The Gwadar port touches key shipping routes in and outside of the Arabian Gulf, with recent high-profile spats in and around the Strait of Hormuz, the world’s most important oil artery, further highlighting the port’s importance.

“Pakistan must develop the port as an alternative to the Strait of Hormuz by constructing oil storage and fueling facilities,” Captain Anwar Shah, a former Chairman of the Gawadar Port Authority, Port Qasim and Karachi Port Trust, told Arab News.

“In case of any untoward incident, Gwadar being a safe zone, can be used as a supply oil route,” Shah said.

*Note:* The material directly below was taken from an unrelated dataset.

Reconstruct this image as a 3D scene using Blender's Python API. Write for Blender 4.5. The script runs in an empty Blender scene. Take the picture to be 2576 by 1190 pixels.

Though almost all stakeholders have welcomed the exemption of taxes as a positive development, some believe the concessions should have come sooner.

“This… should have been done much earlier. There should have been straight orders from the government,” said Shaukat Populzai, President of the Balochistan Economic Forum.

“I have doubts about the intentions of the concerned departments… their delay tactics have almost eliminated the importance of the free zone,” he said.

Fishing was Gwadar’s main economic activity before it became the CPEC linchpin, and according to some media reports, locals say they so far see little benefit for themselves in the government’s grand plans for the duty-free port.